I think so. I also think that if such "miracles" happened -
it would help Putin, Annan, Bush, and other leaders do things
they are expected to do. Not because I'm important. But
because problems I was assigned to do - and have worked on -
are important.
I think I could help Bush spend that 87 billion better - in
terms of what he wants to do .
It seems to me that I'm doing what Eisenhower and Casey
asked me to do - and that on a lot of things - it is working.
It seems to me that most of the useful intellectual work I've
done in my life has been done since I started working with
lchic - and it seems to me that this thread just might
be worth it - even for you.
wrcooper
- 02:04pm Sep 8, 2003 EST (#
13567 of 13576)
gisterme
Has Showalter ever changed your mind about anything? Or the
mind of anybody you know in high or low places?

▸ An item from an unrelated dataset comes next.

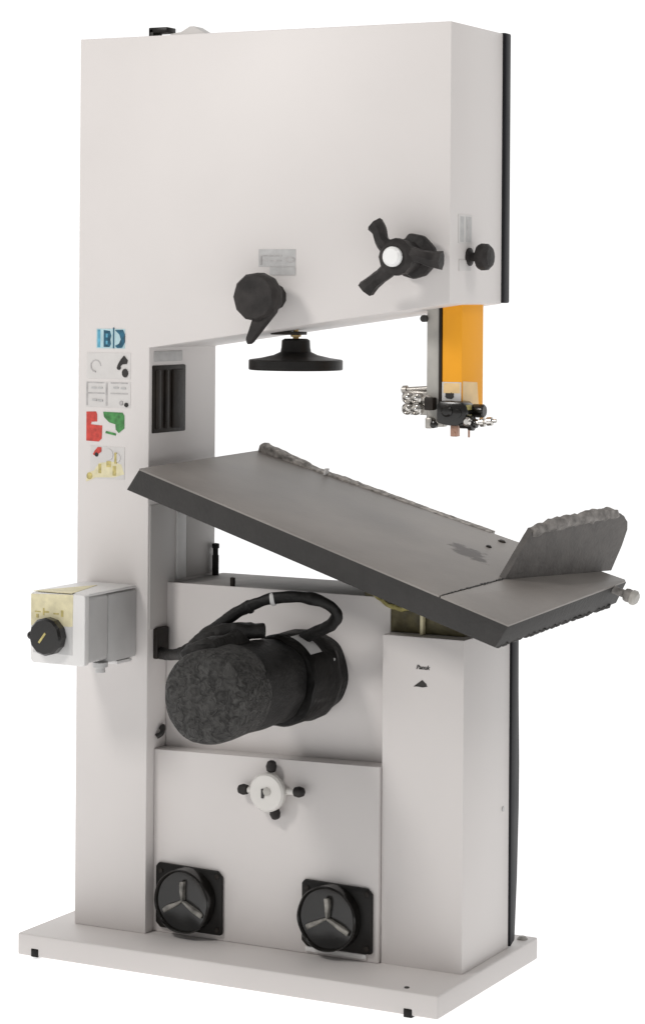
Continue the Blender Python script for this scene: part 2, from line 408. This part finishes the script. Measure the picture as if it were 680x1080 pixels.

Have you ever taken any action based on anything Showalter
or Ichic have ever published in this forum?
jorian319
- 02:26pm Sep 8, 2003 EST (#
13568 of 13576)
Have you ever taken any action based on
anything Showalter or Ichic have ever published in this
forum?
I cannot speak for gisterme, but my answer is yes. As long,
that is, as posting a reply counts as taking an action.
wrcooper
- 02:40pm Sep 8, 2003 EST (#
13569 of 13576)
jorian319
Geez, okay. I was thinking more along the lines of, say,
convening an emergency session of the cabinet, calling a
general or admiral on the carpet, summarily summoning the
Joint Chiefs to a policy review brainstorming conclave,
calling off a bombing raid, revising a military spending bill,
writing or rewriting a speech. You know, big stuff. If
gisterme's the prez, and Showalter thinks he's been doing
yeoman work, effectively and instrumentally impacting national
and international affairs, then surely that is true only if
President Gisterme has actually done anything as the result of
reading Showalter's posts, right? Even if gisterme were the
prez, maybe he's posting without anybody around him knowing;
maybe he's doing it all anonymously and secretively; it's just
a hobby, something he does when he isn't running the country
and plotting wars abroad. If his administration's actions
don't reflect Showalter's opinions as to what the Bush
administration should do, then I fail to see how Showlater can
think that he's getting through to the top. The top may be
corresponding with him, but it's ignoring his advice. So
that's why I want to know if President Gisterme has actually
taken any of his advice.
President Gisterme, you have the floor, sir.